人の力×デジタルの融合 — 昭和と令和の良いとこ取り
– ベテランの直感による微調整と、データに基づく異常アラートを組み合わせることで「勘どころ」を人からAIシステムへと部分継承しやすくなります。
– 作業マニュアルだけでなく、朝会やOJTで“今日の狙い値”や“昨日との違い”を口頭でシェアする仕組みも大切です。
バイヤー・サプライヤー間コミュニケーションの深化
技術説明責任の時代 — なぜ、ヒトと設備管理が重要なのか
バイヤーが「なぜムラ糸が発生するのか」を知っておくことは、価格交渉や納期管理だけでなく、不良対応や追加発注時の信頼にもつながります。
一方で、サプライヤーも「どの範囲まで現場でリスクコントロールしているか」を根拠立てて説明できれば、単なる品質問題ではなく、“根底の改善活動”までアピールが可能です。
時には現場の実地見学を通じて、データや履歴を見ながら「なぜ現場はこうしているか」を言語化し、お互いに理解・信頼を深め合いましょう。
ムラ糸発生を防ぐ“チーム”としての取組み
– 定期的な原糸サンプルの提出と評価
– クレームや改善事例の情報共有会の実施
– 設備の点検や新調の際の共同検証
など、川上から川下まで一気通貫した「品質志向のつながり」が、付加価値の高いモノづくりのベースとなります。
まとめ — 持続的改善こそ生き残りへの道
撚糸不良によるムラ糸発生は、現場なら誰しもが直面する悩みです。
安易な“設備頼み”も、過信の“勘と経験”だけでも不十分です。
– 現場の知識・技能・五感と
– IoT・デジタル技術・データ管理
両方を素直に学んで、現状の“あたりまえ”に疑問を持ち、「回転数とテンション」という基本をコツコツ磨くことが、ムラ糸低減の一番の近道です。

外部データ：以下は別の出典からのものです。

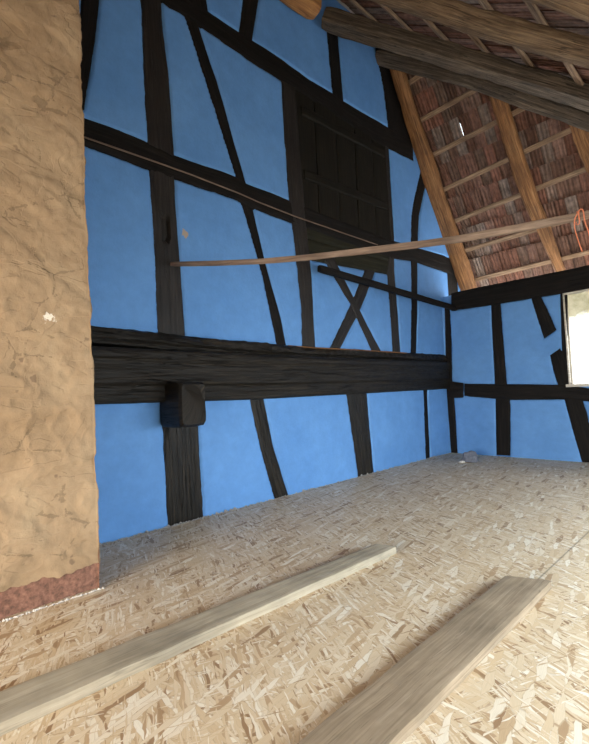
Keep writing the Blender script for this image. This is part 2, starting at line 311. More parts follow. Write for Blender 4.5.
def timber(name, L, R, mat, P, front=.012, back=-.03, seed=0, rough=.004, nc=11, round_=.012, notch=None, grow=.006, parent=None):
    ln = max(resample(L, 3)[1], resample(R, 3)[1]); n = max(4, int(ln / .03))
    a, _ = resample(L, n); b, _ = resample(R, n)
    w = np.linalg.norm(b - a, axis=1, keepdims=True); u = (b - a) / np.maximum(w, 1e-6)
    a = a - u * grow; b = b + u * grow; wid = float(w.mean()) + 2 * grow
    vs, uv, fs = [], [], []
    ts = np.linspace(0, 1, nc)
    for i in range(n):
        s = ln * i / (n - 1)
        ja = .005 * noise.noise((s * 5, seed, 3)); jb = .005 * noise.noise((s * 5, seed, 9))
        row = []
        for j, t in enumerate(ts):
            q = a[i] * (1 - t) + b[i] * t + u[i] * (ja * (1 - t) + jb * t)
            d = min(t, 1 - t) * wid; dd = min(d, min(s, ln - s) + .002)
            e = max(0., 1 - dd / round_); h = front - round_ * .8 * e * e
            h += rough * noise.noise((s * 2.5, t * wid * 30, seed)) + rough * .6 * noise.noise((s * 14, t * wid * 60, seed + 5))
            if notch and notch[0] < q[0] < notch[1] and notch[2] < q[1] < notch[3]: h = back + .004
            row.append((q[0], q[1], h, s, t * wid))
        f = row[0]; l = row[-1]
        row = [(f[0], f[1], back, s, -.04)] + row + [(l[0], l[1], back, s, wid + .04)]
        for x in row: vs.append(P(x[0], x[1], x[2])); uv.append((x[3], x[4]))
    m = nc + 2
    for i in range(n - 1):
        for j in range(m - 1):
            k = i * m + j; fs.append((k, k + 1, k + m + 1, k + m))
        fs.append((i * m + m - 1, i * m, (i + 1) * m, (i + 1) * m + m - 1))
    fs.append(tuple(range(m))); fs.append(tuple(range((n - 1) * m, n * m))[::-1])
    o = link(name, vs, fs, mat, None, uv)
    o.data.set_sharp_from_angle(angle=math.radians(50))
    if parent: adopt(o, parent)
    return o

def beam(name, pts, w, h, mat, seed=0, sq=4.0, rough=.012, up=(0, 0, 1), twist=0, parent=None, step=.05, ns=20, widths=None):
    P, ln = resample(pts, max(3, int(resample(pts, 3)[1] / step)))
    n = len(P); vs, uv, fs = [], [], []
    for i in range(n):
        t = P[min(i + 1, n - 1)] - P[max(i - 1, 0)]; t = Vector(t).normalized()
        s = Vector(up).cross(t).normalized() if abs(Vector(up).dot(t)) < .99 else Vector((1, 0, 0)); q = t.cross(s)
        k = i / (n - 1); ww = w if widths is None else float(np.interp(k, np.linspace(0, 1, len(widths)), widths))
        hh = h * (ww / w if widths is not None and sq < 3 else 1)
        dist = ln * k; endf = 1 - .12 * max(0, 1 - min(dist, ln - dist) / .03)
        bend = Vector((noise.noise((dist * .8, seed, 1)), noise.noise((dist * .8, seed, 7)), noise.noise((dist * .8, seed, 13)))) * rough * .8
        for j in range(ns):
            an = 2 * math.pi * (j + .5) / ns; c, si = math.cos(an), math.sin(an)
            r = (abs(c) ** sq + abs(si) ** sq) ** (-1 / sq)
            r *= endf * (1 + (rough / max(w, .02)) * 2 * (.6 * noise.noise((dist * 2.2, c * 1.6 + seed, si * 1.6)) + .4 * noise.noise((dist * 9, c * 3 + seed, si * 3))))
            vs.append(Vector(P[i]) + bend + s * (c * r * ww / 2) + q * (si * r * hh / 2)); uv.append((dist, j / ns * (w + h) * 1.7))
    for i in range(n - 1):
        for j in range(ns):
            k = i * ns; fs.append((k + j, k + (j + 1) % ns, k + ns + (j + 1) % ns, k + ns + j))
    fs.append(tuple(range(ns))[::-1]); fs.append(tuple(range((n - 1) * ns, n * ns)))
    o = link(name, vs, fs, mat, None, uv)
    o.data.set_sharp_from_angle(angle=math.radians(38))
    if parent: adopt(o, parent)
    return o

def box(name, x0, x1, y0, y1, z0, z1, mat, parent=None, bev=0):
    v = [(x, y, z) for x in (x0, x1) for y in (y0, y1) for z in (z0, z1)]
    f = [(0, 1, 3, 2), (4, 6, 7, 5), (0, 4, 5, 1), (2, 3, 7, 6), (0, 2, 6, 4), (1, 5, 7, 3)]
    o = link(name, v, f, mat, None, [(p[1] + p[0], p[2]) for p in v], smooth=False)
    if bev:
        b = o.modifiers.new('bevel', 'BEVEL'); b.width = bev; b.segments = 2
    if parent: adopt(o, parent)
    return o

def sd_poly(a, b, L, R):
    """signed distance (negative inside) of grid points to a timber outline"""
    Lr, _ = resample(L, 14); Rr, _ = resample(R, 14)
    poly = np.vstack([Lr, Rr[::-1]]); best = np.full(a.shape, 9.); ins = np.zeros(a.shape, bool)
    for i in range(len(poly)):
        p, q = poly[i], poly[(i + 1) % len(poly)]; d = q - p; dl = max(d @ d, 1e-12)
        t = np.clip(((a - p[0]) * d[0] + (b - p[1]) * d[1]) / dl, 0, 1)
        best = np.minimum(best, np.hypot(a - p[0] - t * d[0], b - p[1] - t * d[1]))
        if abs(q[1] - p[1]) > 1e-12:
            ins ^= ((p[1] > b) != (q[1] > b)) & (a < (q[0] - p[0]) * (b - p[1]) / (q[1] - p[1]) + p[0])
    return np.where(ins, -best, best)

def plaster_wall(name, a0, a1, b0, b1, step, tims, P, top=None, hole=None, floor_crumble=True, seed=0):
    na, nb = int((a1 - a0) / step) + 1, int((b1 - b0) / step) + 1
    A, B = np.meshgrid(np.linspace(a0, a1, na), np.linspace(b0, b1, nb), indexing='ij')
    N1 = np.empty(A.shape); N2 = np.empty(A.shape)
    for i in range(na):
        for j in range(nb):
            x, y = A[i, j], B[i, j]
            N1[i, j] = noise.noise((x * 11, y * 11, seed)) * .7 + noise.noise((x * 34, y * 34, seed)) * .5
            N2[i, j] = noise.noise((x * 1.6, y * 1.6, seed + 4)) + .35 * noise.noise((x * 6, y * 6, seed + 8))
    D_ = np.full(A.shape, 9.)
    for L, R in tims: D_ = np.minimum(D_, sd_poly(A, B, L, R))
    D_ = D_ + .0075 * N1
    s = np.clip((D_ + .016) / .034, 0, 1); s = s * s * (3 - 2 * s)
    Hh = -.03 + s * (.048) + .007 * N2 * s
    if top is not None: pass
    vs = [P(x, y, h) for x, y, h in zip(A.ravel(), B.ravel(), Hh.ravel())]
    n0 = len(vs); fs = []
    for i in range(na - 1):
        for j in range(nb - 1):
            ca, cb = A[i, j] + step / 2, B[i, j] + step / 2
            if hole and hole[0] < ca < hole[1] and hole[2] < cb < hole[3]: continue
            if top is not None and cb > top(ca): continue
            k = i * nb + j; fs.append((k, k + nb, k + nb + 1, k + 1))
    return link(name, vs, fs, 'blue', None, None)

# ------------------------------------------------------------ gable wall and its timbers
nA, nB, P0, H0, H1 = (np.array(D[k], float) for k in ('nA', 'nB', 'P0', 'H0', 'H1'))
zA = lambda y, o=0: P0[2] + (P0[1] - y) * nA[1] / nA[2] + o / nA[2]
kB = float(nB @ H0)
zB = lambda x, o=0: (kB + o - nB[0] * x) / nB[2]
GT = D['GT']
all_t = list(GT.values())
beamband = ([(.2, 1.52), (1.18, 1.49), (2.9, 1.435), (6.3, 1.43)], [(.2, 1.0), (1.2, .985), (2.5, .965), (6.3, .955)])
wall = plaster_wall('wall_left', .2, 7.0, 0, 5.9, .0155, all_t + [beamband, (D['HATCH'][0:1] + D['HATCH'][3:4], D['HATCH'][1:3]), (D['HATCH2'][0:1] + D['HATCH2'][3:4], D['HATCH2'][1:3])], gable,
                    top=lambda y: min(zA(y, .1), zB(GX, .12)) , seed=1)
struct(wall, 'bright blue limewashed plaster infill of the tall gable wall')
cn = box('wall_left', GX - .25, GX - .035, -3.2, 7.05, -.02, 2.4, 'outer'); struct(cn)
# the masonry core rises in the shape of the gable
pts = [(-3.2, 2.4), (6.5, 2.4), (6.29, 2.4)]
yq = [6.29, 4.46, -3.2]
outl = [(-3.2, 2.4), (7.02, 2.4), (4.83, 5.8), (-3.2, 5.8)]
vs = [(GX - .25, y, z) for y, z in outl] + [(GX - .035, y, z) for y, z in outl]
struct(link('wall_left', vs, [(3, 2, 1, 0), (4, 5, 6, 7), (0, 1, 5, 4), (1, 2, 6, 5), (2, 3, 7, 6), (3, 0, 4, 7)], 'outer', smooth=False))
struct(box('wall_left', GX - .035, GX + .005, -3.2, .2, 0, 5.8, 'blue'))

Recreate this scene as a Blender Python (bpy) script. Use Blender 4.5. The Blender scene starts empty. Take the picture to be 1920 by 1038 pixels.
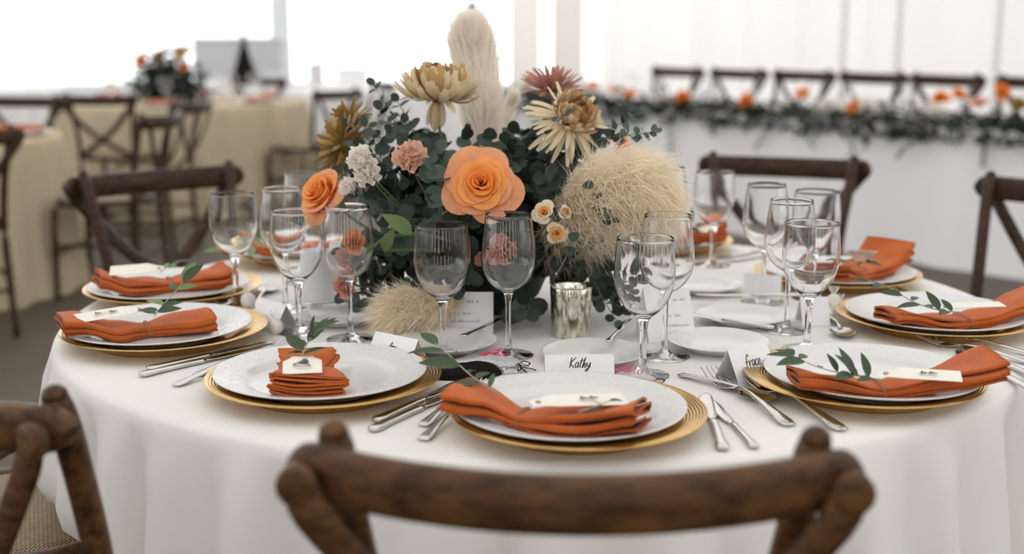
import bpy, math, random
from math import sin, cos, pi, radians as rad, sqrt, atan2, exp
from mathutils import Vector as V, Matrix, Quaternion

SC = bpy.context.scene
COL = SC.collection
TH = .76                                   # table height
# ------------------------------------------------------------------ camera, sky, exposure
F_PX, PITCH, CAM_H = 2300., rad(11.157), .4917 + TH
cam_d = bpy.data.cameras.new('camera'); cam = bpy.data.objects.new('camera', cam_d); COL.objects.link(cam)
cam.location = (0, 0, CAM_H); cam.rotation_euler = (pi/2 - PITCH, 0, 0)
cam_d.sensor_width = 36; cam_d.lens = F_PX/1920*36
cam_d.clip_start = .05; cam_d.clip_end = 200
cam_d.dof.use_dof = True; cam_d.dof.focus_distance = 1.80; cam_d.dof.aperture_fstop = 2.3
SC.camera = cam
world = bpy.data.worlds.new('overcast_sky'); SC.world = world; world.use_nodes = True
bg = world.node_tree.nodes['Background']; bg.inputs[0].default_value = (.97, .985, 1, 1); bg.inputs[1].default_value = 2.3
SC.view_settings.view_transform = 'Standard'; SC.view_settings.look = 'None'
SC.view_settings.gamma = 1; SC.view_settings.use_curve_mapping = False; SC.view_settings.exposure = 0.17
SC.cycles.use_denoising = True
SC.cycles.max_bounces = 12; SC.cycles.transmission_bounces = 12; SC.cycles.diffuse_bounces = 5
SC.cycles.transparent_max_bounces = 12
SC.cycles.sample_clamp_indirect = 8

def at(px, py, z=None, y=None):
    """world point seen at a photo pixel: at height z above the table top, or at depth y"""
    a = (px - 960)/F_PX; b = (519 - py)/F_PX
    d = V((a, cos(PITCH) + b*sin(PITCH), -sin(PITCH) + b*cos(PITCH)))
    s = y/d.y if y is not None else (z + TH - CAM_H)/d.z
    return d*s + V((0, 0, CAM_H))

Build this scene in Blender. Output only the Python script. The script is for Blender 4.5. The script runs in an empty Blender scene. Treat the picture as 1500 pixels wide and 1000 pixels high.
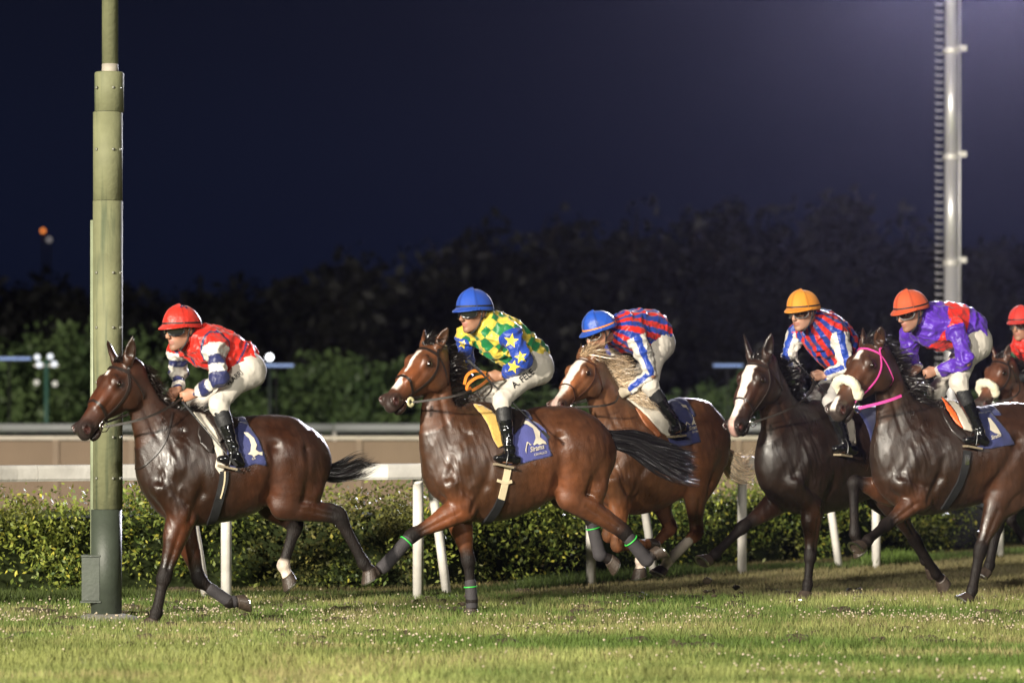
import bpy, math, random
import numpy as np
import openvdb
from mathutils import Vector, Matrix
from mathutils.bvhtree import BVHTree

R = math.radians
C = bpy.context.scene.collection
scene = bpy.context.scene

# ------------------------------------------------------------------ camera
F_PX, CAM_H, HOR = 5460.0, 1.5, 609.0     # focal length in photo pixels, eye height, horizon row
cam_d = bpy.data.cameras.new('camera')
cam = bpy.data.objects.new('camera', cam_d); C.objects.link(cam)
cam.location = (0, 0, CAM_H); cam.rotation_euler = (R(90), 0, 0)
cam_d.sensor_width = 36.0; cam_d.lens = F_PX/1500*36; cam_d.shift_y = (HOR-500)/1500
cam_d.clip_start = 0.5; cam_d.clip_end = 3000
cam_d.dof.use_dof = True; cam_d.dof.focus_distance = 28.3; cam_d.dof.aperture_fstop = 2.2
scene.camera = cam

# ------------------------------------------------------------------ night sky
world = bpy.data.worlds.new('World'); scene.world = world; world.use_nodes = True
wn = world.node_tree; wn.nodes.clear()
def wnode(t, **k):
    n = wn.nodes.new(t)
    for a, b in k.items(): setattr(n, a, b)
    return n
w_out = wnode('ShaderNodeOutputWorld'); w_bg = wnode('ShaderNodeBackground')
w_tc = wnode('ShaderNodeTexCoord'); w_sep = wnode('ShaderNodeSeparateXYZ')
wn.links.new(w_tc.outputs['Generated'], w_sep.inputs[0])
w_ramp = wnode('ShaderNodeValToRGB')
wn.links.new(w_sep.outputs['Z'], w_ramp.inputs['Fac'])
cr = w_ramp.color_ramp
cr.elements[0].position = 0.0; cr.elements[0].color = (0.0022, 0.0026, 0.0052, 1)
cr.elements[1].position = 0.12; cr.elements[1].color = (0.0042, 0.0054, 0.0135, 1)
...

アナログ文化とデジタル制御の“ハイブリッド現場づくり”にチャレンジすることで、激変する製造業の中でも圧倒的な競争力と信頼性を構築していきましょう。
現場と管理、バイヤーとサプライヤー、生産と品質、全ては「きちんとした管理とコミュニケーション」から始まります。
この記事が皆様の現場改善や新しい時代の業界力強化のヒントとなれば幸いです。